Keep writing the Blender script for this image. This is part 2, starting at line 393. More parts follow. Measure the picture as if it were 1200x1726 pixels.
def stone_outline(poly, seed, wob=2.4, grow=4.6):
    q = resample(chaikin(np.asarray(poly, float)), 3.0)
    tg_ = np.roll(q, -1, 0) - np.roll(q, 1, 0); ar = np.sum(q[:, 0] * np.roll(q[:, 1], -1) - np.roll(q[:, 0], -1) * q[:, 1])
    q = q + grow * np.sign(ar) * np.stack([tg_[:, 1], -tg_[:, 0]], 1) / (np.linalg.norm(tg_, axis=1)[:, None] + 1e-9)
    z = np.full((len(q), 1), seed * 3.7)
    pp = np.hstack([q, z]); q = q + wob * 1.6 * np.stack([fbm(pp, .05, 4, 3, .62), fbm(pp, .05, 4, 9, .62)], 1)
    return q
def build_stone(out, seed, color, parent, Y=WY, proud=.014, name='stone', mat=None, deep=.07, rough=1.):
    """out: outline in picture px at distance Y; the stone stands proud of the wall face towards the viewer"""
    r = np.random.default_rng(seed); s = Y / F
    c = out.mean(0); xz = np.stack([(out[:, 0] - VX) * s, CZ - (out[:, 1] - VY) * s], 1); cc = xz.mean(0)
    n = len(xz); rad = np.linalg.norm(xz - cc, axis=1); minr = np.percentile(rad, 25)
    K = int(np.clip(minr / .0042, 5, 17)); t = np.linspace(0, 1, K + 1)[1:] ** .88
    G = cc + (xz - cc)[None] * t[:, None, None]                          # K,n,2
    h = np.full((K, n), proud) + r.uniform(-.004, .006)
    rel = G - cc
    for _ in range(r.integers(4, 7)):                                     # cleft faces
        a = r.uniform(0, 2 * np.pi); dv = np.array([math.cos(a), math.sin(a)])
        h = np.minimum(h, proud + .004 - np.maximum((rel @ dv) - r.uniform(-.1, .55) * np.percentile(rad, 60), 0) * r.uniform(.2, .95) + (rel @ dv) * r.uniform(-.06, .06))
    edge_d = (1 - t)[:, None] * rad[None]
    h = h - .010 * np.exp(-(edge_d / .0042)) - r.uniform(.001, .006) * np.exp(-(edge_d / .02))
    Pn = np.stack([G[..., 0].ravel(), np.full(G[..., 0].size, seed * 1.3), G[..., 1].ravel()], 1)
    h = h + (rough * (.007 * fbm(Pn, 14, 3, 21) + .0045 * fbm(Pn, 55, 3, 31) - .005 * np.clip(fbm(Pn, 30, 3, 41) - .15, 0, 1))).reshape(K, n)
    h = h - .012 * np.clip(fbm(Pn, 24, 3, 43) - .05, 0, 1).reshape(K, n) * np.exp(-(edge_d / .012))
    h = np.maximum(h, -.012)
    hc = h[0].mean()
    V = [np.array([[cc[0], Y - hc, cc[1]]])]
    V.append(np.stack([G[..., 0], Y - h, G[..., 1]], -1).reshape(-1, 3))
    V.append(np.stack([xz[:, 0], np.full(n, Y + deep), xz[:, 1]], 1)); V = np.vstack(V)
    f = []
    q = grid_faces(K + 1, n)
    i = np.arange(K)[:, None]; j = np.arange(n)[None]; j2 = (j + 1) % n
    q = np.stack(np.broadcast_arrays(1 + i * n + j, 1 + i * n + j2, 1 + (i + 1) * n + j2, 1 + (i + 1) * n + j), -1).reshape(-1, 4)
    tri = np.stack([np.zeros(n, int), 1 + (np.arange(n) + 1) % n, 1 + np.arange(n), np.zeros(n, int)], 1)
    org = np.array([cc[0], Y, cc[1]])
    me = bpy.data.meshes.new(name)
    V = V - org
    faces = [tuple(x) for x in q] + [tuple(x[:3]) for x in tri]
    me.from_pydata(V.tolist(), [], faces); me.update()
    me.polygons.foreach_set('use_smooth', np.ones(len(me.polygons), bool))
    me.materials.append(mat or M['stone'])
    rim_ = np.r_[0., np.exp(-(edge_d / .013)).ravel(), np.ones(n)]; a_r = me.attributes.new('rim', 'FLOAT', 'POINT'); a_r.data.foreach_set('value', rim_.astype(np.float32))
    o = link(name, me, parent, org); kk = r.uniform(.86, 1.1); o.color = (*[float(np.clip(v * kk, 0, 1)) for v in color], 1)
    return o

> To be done
Copy out the whole listing, exactly as written.

> Solution to this exercise
Keep writing the Blender script for this image. This is part 2, starting at line 393. More parts follow. Measure the picture as if it were 1200x1726 pixels.
def stone_outline(poly, seed, wob=2.4, grow=4.6):
    q = resample(chaikin(np.asarray(poly, float)), 3.0)
    tg_ = np.roll(q, -1, 0) - np.roll(q, 1, 0); ar = np.sum(q[:, 0] * np.roll(q[:, 1], -1) - np.roll(q[:, 0], -1) * q[:, 1])
    q = q + grow * np.sign(ar) * np.stack([tg_[:, 1], -tg_[:, 0]], 1) / (np.linalg.norm(tg_, axis=1)[:, None] + 1e-9)
    z = np.full((len(q), 1), seed * 3.7)
    pp = np.hstack([q, z]); q = q + wob * 1.6 * np.stack([fbm(pp, .05, 4, 3, .62), fbm(pp, .05, 4, 9, .62)], 1)
    return q
def build_stone(out, seed, color, parent, Y=WY, proud=.014, name='stone', mat=None, deep=.07, rough=1.):
    """out: outline in picture px at distance Y; the stone stands proud of the wall face towards the viewer"""
    r = np.random.default_rng(seed); s = Y / F
    c = out.mean(0); xz = np.stack([(out[:, 0] - VX) * s, CZ - (out[:, 1] - VY) * s], 1); cc = xz.mean(0)
    n = len(xz); rad = np.linalg.norm(xz - cc, axis=1); minr = np.percentile(rad, 25)
    K = int(np.clip(minr / .0042, 5, 17)); t = np.linspace(0, 1, K + 1)[1:] ** .88
    G = cc + (xz - cc)[None] * t[:, None, None]                          # K,n,2
    h = np.full((K, n), proud) + r.uniform(-.004, .006)
    rel = G - cc
    for _ in range(r.integers(4, 7)):                                     # cleft faces
        a = r.uniform(0, 2 * np.pi); dv = np.array([math.cos(a), math.sin(a)])
        h = np.minimum(h, proud + .004 - np.maximum((rel @ dv) - r.uniform(-.1, .55) * np.percentile(rad, 60), 0) * r.uniform(.2, .95) + (rel @ dv) * r.uniform(-.06, .06))
    edge_d = (1 - t)[:, None] * rad[None]
    h = h - .010 * np.exp(-(edge_d / .0042)) - r.uniform(.001, .006) * np.exp(-(edge_d / .02))
    Pn = np.stack([G[..., 0].ravel(), np.full(G[..., 0].size, seed * 1.3), G[..., 1].ravel()], 1)
    h = h + (rough * (.007 * fbm(Pn, 14, 3, 21) + .0045 * fbm(Pn, 55, 3, 31) - .005 * np.clip(fbm(Pn, 30, 3, 41) - .15, 0, 1))).reshape(K, n)
    h = h - .012 * np.clip(fbm(Pn, 24, 3, 43) - .05, 0, 1).reshape(K, n) * np.exp(-(edge_d / .012))
    h = np.maximum(h, -.012)
    hc = h[0].mean()
    V = [np.array([[cc[0], Y - hc, cc[1]]])]
    V.append(np.stack([G[..., 0], Y - h, G[..., 1]], -1).reshape(-1, 3))
    V.append(np.stack([xz[:, 0], np.full(n, Y + deep), xz[:, 1]], 1)); V = np.vstack(V)
    f = []
    q = grid_faces(K + 1, n)
    i = np.arange(K)[:, None]; j = np.arange(n)[None]; j2 = (j + 1) % n
    q = np.stack(np.broadcast_arrays(1 + i * n + j, 1 + i * n + j2, 1 + (i + 1) * n + j2, 1 + (i + 1) * n + j), -1).reshape(-1, 4)
    tri = np.stack([np.zeros(n, int), 1 + (np.arange(n) + 1) % n, 1 + np.arange(n), np.zeros(n, int)], 1)
    org = np.array([cc[0], Y, cc[1]])
    me = bpy.data.meshes.new(name)
    V = V - org
    faces = [tuple(x) for x in q] + [tuple(x[:3]) for x in tri]
    me.from_pydata(V.tolist(), [], faces); me.update()
    me.polygons.foreach_set('use_smooth', np.ones(len(me.polygons), bool))
    me.materials.append(mat or M['stone'])
    rim_ = np.r_[0., np.exp(-(edge_d / .013)).ravel(), np.ones(n)]; a_r = me.attributes.new('rim', 'FLOAT', 'POINT'); a_r.data.foreach_set('value', rim_.astype(np.float32))
    o = link(name, me, parent, org); kk = r.uniform(.86, 1.1); o.color = (*[float(np.clip(v * kk, 0, 1)) for v in color], 1)
    return o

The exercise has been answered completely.